#### DATA EXCERPT
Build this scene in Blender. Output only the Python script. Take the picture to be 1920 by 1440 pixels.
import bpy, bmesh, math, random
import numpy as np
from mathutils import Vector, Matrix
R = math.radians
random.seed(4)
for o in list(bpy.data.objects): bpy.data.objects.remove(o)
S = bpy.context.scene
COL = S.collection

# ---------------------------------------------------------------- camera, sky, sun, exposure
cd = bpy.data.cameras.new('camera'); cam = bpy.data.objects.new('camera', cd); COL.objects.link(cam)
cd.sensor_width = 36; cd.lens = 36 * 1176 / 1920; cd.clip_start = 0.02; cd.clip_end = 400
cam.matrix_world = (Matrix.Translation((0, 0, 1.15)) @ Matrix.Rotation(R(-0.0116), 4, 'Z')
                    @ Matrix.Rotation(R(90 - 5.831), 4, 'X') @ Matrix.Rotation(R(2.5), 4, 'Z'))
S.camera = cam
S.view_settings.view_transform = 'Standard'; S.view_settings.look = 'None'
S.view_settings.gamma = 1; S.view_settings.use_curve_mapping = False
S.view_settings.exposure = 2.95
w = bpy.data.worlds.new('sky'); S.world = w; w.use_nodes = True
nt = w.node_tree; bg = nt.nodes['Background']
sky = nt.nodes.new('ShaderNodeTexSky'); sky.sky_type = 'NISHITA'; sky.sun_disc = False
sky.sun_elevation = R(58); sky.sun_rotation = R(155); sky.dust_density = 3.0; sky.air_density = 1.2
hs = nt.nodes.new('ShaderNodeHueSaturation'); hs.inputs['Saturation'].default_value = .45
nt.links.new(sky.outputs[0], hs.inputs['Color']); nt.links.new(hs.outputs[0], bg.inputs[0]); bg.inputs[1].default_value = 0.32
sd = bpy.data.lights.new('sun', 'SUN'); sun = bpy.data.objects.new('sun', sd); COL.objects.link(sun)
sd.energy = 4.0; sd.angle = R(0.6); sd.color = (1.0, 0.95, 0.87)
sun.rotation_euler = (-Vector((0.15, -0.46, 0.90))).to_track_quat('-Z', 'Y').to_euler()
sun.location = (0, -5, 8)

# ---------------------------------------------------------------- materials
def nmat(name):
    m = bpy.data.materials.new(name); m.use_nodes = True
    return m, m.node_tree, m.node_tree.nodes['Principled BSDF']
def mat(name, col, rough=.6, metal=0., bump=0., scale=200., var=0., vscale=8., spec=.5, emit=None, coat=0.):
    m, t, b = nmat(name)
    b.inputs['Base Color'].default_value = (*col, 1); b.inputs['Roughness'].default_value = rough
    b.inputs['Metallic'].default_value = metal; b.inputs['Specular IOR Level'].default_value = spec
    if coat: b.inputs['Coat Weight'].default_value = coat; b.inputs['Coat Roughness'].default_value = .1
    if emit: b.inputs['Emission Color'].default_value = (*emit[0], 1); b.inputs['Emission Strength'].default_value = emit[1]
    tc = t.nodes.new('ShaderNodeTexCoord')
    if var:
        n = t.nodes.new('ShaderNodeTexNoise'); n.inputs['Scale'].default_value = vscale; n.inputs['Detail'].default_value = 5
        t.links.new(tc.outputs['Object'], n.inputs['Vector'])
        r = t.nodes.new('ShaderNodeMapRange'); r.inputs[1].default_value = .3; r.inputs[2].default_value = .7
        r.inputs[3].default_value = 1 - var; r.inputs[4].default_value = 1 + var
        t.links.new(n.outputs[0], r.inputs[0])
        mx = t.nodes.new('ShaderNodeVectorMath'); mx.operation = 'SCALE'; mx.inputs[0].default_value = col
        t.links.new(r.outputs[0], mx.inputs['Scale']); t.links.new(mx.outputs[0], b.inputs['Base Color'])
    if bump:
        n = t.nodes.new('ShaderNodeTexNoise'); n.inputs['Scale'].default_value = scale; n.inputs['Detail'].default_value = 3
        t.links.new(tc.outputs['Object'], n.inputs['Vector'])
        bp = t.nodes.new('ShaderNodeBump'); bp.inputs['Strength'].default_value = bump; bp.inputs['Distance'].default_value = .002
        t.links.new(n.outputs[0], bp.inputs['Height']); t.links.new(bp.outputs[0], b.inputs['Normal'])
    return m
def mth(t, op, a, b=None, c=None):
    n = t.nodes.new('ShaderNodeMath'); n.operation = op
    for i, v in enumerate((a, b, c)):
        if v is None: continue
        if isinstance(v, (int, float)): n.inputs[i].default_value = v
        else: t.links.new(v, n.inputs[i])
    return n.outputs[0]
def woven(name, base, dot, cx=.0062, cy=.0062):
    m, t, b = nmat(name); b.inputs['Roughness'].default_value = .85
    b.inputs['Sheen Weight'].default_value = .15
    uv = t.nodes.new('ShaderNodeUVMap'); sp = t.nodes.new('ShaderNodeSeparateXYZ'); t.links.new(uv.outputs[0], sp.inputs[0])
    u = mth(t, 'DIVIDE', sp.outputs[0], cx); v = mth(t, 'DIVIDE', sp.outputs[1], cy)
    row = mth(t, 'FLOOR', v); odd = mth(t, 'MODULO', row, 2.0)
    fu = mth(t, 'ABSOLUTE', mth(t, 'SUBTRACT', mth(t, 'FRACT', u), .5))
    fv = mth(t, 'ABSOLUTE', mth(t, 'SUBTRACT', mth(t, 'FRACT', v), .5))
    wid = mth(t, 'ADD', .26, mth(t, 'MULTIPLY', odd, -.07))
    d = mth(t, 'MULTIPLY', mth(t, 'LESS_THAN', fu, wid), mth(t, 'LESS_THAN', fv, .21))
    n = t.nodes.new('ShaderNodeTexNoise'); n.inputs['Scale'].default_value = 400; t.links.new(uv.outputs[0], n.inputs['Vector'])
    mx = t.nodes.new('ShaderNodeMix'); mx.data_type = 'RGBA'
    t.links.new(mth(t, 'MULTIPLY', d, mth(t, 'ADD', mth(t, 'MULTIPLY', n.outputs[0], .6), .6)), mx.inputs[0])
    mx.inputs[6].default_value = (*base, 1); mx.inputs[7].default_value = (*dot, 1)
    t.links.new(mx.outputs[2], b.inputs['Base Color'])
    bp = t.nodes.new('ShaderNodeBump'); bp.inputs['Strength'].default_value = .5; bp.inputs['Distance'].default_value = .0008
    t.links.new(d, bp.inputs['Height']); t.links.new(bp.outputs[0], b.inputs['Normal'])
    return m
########
WORK TO BE COMPLETED: Copy all lines from the data that hold the word "scene".

EXPECTED ANSWER:
Build this scene in Blender. Output only the Python script. Take the picture to be 1920 by 1440 pixels.
S = bpy.context.scene